A divisão ou melhor, o trincamento na alma de John provocou um
relato dramático de Janov sobre seu analisado: O nível de seu
sofrimento era enorme. O maior que já tinha visto. Ele era quase
completamente disfuncional. Não conseguia sair de casa, mal saía do
quarto. Não tinha defesas, estava desmoronando, não passava de uma
grande bola de dor. Esta pessoa era alguém que o mundo inteiro
adorava, mas isto não fazia a menor diferença. No centro de toda
aquela fama, riqueza e adulação, estava apenas um pequeno menino
solitário .
Fim das divisões: a morte
Uma vida brinda os fãs que não são ligados apenas na riquíssima obra
musical de Lennon com vários aspectos pouco comentados até aqui sobre
seu lado sexual. A começar pelo episódio em que, já adolescente,
deitou-se um dia no colo da mãe e, ao esbarrar com a mão em um seio de
Julia, ficou excitado e teve o impulso de prosseguir e, quem sabe, ter uma relação sexual com ela. Mas se conteve e ficou só na dúvida sobre
o que teria acontecido.
Outro relato é sobre as férias que ele e Brian Epstein, homossexual
assumido, tiraram juntos na Espanha, em 1963, no auge da beatlemania.
Embora John não tivesse qualquer atração física pelo empresário,
acabou cedendo às pressões e tentações naquele verão. O livro ainda
ousa, de passagem, colocar em discussão uma suposta paixão enrustida
de Lennon por seu mais intenso parceiro de trabalho, Paul McCartney.
É apenas uma tese, mas que deixa de ser absurda quando se observa a
reação de ambos após a separação oficial da banda uma fúria
refletida em provocações e ofensas mútuas via música, típica de um
casal que acaba mal um relacionamento intenso.
Além dos aspectos sexuais e psicológicos, Norman brinda o público com riqueza de detalhes da infância e da adolescência de Lennon, a fase em
que se preparou para ser um roqueiro, e os belos momentos que
sucederam o nascimento do segundo filho (o único com Yoko).
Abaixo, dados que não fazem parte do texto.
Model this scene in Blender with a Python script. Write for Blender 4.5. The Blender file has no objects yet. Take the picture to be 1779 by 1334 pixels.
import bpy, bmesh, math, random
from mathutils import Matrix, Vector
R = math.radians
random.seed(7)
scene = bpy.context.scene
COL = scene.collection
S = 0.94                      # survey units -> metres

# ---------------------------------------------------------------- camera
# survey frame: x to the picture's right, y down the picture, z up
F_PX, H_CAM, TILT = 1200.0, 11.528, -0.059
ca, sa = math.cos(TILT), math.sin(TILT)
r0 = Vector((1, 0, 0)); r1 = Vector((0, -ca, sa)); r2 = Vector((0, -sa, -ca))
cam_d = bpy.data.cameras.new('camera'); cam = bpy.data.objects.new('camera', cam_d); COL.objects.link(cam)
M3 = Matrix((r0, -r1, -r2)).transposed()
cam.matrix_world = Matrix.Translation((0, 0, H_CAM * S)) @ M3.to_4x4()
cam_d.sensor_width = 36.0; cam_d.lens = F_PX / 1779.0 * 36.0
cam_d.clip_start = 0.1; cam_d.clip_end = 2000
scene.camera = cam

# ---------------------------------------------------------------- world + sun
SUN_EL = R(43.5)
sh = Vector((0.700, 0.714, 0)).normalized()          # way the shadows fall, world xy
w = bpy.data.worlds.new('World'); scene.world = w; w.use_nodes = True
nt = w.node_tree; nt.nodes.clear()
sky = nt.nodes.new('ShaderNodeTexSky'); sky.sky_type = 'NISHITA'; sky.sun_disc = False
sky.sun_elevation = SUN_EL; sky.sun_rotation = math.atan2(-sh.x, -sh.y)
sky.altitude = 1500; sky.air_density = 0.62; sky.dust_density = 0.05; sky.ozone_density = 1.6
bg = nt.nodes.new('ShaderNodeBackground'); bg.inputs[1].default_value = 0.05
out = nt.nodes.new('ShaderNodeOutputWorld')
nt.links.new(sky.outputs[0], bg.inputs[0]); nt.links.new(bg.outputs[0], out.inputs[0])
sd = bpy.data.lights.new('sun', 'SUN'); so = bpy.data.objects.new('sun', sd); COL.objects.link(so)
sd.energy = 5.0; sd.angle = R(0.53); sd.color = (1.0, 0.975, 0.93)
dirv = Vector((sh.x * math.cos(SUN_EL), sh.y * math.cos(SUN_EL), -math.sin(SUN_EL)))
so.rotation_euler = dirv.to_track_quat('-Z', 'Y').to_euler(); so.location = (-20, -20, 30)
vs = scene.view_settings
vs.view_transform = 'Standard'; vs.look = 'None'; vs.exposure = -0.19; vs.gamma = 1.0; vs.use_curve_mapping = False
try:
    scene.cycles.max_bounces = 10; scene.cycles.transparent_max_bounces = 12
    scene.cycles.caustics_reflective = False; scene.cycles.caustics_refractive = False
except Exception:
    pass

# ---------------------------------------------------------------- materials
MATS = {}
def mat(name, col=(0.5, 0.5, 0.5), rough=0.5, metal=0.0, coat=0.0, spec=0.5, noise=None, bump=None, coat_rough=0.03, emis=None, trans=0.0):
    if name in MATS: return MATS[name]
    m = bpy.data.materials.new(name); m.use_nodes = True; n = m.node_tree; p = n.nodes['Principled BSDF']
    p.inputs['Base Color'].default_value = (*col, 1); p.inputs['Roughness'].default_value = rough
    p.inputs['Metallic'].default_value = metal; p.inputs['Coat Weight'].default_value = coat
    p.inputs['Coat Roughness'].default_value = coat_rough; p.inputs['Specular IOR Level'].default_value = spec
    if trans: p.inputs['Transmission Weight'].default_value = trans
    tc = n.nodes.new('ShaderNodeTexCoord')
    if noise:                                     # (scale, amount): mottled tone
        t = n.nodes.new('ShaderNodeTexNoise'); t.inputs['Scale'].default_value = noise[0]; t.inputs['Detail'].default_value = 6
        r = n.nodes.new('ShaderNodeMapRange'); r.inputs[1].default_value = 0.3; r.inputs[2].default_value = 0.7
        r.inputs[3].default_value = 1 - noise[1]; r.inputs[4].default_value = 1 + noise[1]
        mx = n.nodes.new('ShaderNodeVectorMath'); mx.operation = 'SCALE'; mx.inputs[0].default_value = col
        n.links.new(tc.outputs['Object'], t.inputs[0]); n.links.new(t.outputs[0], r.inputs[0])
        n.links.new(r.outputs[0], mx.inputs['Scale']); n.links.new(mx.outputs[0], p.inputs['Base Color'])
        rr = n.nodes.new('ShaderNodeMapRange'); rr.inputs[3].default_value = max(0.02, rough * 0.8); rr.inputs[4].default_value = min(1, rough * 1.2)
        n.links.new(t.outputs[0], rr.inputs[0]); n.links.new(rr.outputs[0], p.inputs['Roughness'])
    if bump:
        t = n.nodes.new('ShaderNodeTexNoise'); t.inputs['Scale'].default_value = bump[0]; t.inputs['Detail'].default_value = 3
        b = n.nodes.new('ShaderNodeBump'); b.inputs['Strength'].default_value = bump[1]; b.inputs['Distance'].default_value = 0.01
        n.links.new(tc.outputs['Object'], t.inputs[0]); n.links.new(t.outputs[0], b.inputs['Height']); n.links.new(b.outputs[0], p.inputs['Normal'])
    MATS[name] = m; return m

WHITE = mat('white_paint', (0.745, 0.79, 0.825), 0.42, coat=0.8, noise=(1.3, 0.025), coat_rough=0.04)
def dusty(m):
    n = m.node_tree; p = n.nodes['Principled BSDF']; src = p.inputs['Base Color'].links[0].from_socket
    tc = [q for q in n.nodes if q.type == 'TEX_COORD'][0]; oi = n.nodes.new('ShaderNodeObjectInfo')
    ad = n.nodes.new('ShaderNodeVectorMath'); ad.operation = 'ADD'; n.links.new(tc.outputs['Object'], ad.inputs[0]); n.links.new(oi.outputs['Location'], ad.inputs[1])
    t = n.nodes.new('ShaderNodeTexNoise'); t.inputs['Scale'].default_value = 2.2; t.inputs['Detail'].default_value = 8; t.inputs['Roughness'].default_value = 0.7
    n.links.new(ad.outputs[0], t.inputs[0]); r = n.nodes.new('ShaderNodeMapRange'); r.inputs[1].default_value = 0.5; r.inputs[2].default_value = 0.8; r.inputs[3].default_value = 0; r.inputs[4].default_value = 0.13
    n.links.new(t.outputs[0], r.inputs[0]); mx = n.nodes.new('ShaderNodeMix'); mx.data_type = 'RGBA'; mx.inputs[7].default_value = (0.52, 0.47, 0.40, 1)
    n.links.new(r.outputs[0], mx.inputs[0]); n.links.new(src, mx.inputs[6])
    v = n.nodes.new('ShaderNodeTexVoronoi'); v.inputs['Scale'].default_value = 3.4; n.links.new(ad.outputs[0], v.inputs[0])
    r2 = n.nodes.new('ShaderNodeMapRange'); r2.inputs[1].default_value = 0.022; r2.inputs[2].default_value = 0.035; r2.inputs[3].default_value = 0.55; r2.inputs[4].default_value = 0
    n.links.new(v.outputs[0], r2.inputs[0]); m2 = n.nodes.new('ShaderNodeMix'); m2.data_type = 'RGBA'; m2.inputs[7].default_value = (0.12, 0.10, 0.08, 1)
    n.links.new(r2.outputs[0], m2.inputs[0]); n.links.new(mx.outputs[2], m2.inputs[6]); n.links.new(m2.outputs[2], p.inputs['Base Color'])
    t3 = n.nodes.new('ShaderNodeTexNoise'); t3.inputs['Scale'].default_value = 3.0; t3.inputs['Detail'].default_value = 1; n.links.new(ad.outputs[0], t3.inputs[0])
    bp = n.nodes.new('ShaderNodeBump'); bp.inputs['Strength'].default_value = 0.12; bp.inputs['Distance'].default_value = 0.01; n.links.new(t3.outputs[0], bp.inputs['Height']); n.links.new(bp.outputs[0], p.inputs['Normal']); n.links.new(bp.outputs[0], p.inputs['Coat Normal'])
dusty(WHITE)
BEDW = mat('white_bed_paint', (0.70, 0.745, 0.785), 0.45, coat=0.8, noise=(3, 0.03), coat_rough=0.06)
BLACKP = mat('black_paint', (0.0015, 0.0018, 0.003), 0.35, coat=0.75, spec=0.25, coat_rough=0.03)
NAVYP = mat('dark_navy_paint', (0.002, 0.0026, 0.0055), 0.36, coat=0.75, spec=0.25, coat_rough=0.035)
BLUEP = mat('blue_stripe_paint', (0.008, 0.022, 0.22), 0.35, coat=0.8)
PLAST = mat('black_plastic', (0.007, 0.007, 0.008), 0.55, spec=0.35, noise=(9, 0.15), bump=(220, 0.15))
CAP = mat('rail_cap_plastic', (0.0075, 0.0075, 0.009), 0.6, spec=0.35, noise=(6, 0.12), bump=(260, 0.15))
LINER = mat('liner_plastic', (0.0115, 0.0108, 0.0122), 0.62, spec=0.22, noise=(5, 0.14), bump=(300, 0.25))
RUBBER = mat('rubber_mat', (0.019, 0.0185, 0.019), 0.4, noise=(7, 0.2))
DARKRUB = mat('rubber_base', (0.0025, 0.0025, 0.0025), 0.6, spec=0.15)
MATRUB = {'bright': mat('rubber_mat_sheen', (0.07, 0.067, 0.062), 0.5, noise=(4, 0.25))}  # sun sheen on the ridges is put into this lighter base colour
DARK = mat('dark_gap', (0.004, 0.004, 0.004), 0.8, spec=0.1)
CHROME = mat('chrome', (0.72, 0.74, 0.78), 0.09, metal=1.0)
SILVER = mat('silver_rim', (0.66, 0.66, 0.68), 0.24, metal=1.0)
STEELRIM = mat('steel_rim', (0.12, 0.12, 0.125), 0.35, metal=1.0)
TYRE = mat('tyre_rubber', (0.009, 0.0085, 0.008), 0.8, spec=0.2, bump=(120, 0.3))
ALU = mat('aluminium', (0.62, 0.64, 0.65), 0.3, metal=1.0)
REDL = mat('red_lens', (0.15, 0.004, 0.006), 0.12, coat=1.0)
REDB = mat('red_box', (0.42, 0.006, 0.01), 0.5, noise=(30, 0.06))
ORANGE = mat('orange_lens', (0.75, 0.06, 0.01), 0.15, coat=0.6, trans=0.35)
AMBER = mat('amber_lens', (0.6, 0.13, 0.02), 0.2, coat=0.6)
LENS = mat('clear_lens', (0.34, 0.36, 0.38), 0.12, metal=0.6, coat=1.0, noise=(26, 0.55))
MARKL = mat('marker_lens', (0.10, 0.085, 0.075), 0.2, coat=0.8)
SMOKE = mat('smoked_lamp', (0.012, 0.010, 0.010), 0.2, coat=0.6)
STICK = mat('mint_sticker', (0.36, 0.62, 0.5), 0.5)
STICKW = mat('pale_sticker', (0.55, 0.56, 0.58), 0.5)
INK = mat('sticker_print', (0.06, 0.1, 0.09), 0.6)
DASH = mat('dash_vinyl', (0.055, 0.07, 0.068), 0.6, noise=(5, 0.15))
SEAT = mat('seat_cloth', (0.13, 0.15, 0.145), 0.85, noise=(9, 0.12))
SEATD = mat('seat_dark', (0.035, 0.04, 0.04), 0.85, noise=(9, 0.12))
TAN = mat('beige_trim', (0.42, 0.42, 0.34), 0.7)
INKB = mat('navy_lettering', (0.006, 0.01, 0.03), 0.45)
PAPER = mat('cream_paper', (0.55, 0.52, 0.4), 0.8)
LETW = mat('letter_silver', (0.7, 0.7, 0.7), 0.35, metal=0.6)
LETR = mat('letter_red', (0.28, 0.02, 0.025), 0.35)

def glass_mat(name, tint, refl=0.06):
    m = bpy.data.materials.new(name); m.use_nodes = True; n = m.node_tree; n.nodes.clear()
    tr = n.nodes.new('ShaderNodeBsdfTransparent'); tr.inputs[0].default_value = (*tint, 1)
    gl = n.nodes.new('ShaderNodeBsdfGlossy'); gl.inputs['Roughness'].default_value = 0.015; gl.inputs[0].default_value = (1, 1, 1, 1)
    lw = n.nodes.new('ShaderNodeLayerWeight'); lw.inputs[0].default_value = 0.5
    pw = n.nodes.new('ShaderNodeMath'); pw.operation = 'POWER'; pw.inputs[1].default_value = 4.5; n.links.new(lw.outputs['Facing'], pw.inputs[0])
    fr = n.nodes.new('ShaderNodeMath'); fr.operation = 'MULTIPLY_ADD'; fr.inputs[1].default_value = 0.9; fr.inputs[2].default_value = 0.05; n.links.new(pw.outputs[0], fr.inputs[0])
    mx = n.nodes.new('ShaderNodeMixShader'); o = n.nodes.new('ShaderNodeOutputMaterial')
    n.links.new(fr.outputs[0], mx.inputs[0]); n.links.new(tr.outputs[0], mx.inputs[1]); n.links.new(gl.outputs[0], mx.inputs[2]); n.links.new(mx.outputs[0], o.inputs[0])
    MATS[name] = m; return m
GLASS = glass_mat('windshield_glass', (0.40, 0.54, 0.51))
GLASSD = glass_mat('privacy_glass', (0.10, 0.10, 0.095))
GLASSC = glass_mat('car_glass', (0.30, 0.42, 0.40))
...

Foram os
cinco últimos anos de vida de John, dedicados quase que inteiramente a
ver o filho crescer, e a se livrar, com isso, do trauma de ter feito o
oposto com o primogênito, Julian.
O relato consegue provocar angústia nos leitores que sabem o desfecho
trágico daquele flash de felicidade plena do músico, certamente pela
primeira vez em sua vida de divisões. A devoção a Sean era tamanha,
que naquele 8 de dezembro de 1980, em que o tempo deveria ter parado,
John saiu do estúdio e foi ao prédio em que morava, o Dakota, apenas
para colocá-lo para dormir, antes de voltar a sair para jantar. Não
chegou a ver Sean. As balas disparadas por Mark Chapman o mataram
antes.
Mesmo para quem já conhece bem ou é fã de Lennon, o livro será
degustado com prazer. E para a garotada que esteja chegando agora ao
universo beatle, ou queira ter um bom retrato do que foi o cenário pop
dos anos 1960 e 1970, recomenda-se ler ouvindo as músicas dos Beatles
e do próprio John no i-Pod que o autor não nos ouça, mas John Lennon
é muito melhor ouvido do que lido. Para entrar mais no clima o ideal
era uma vitrola e os vinis Please, please me, Rubber soul, White
Album, John Lennon/Plastic Ono Band, Imagine e Double fantasy. Mas
vinis e vitrolas, como Lennon, infelizmente também morreram.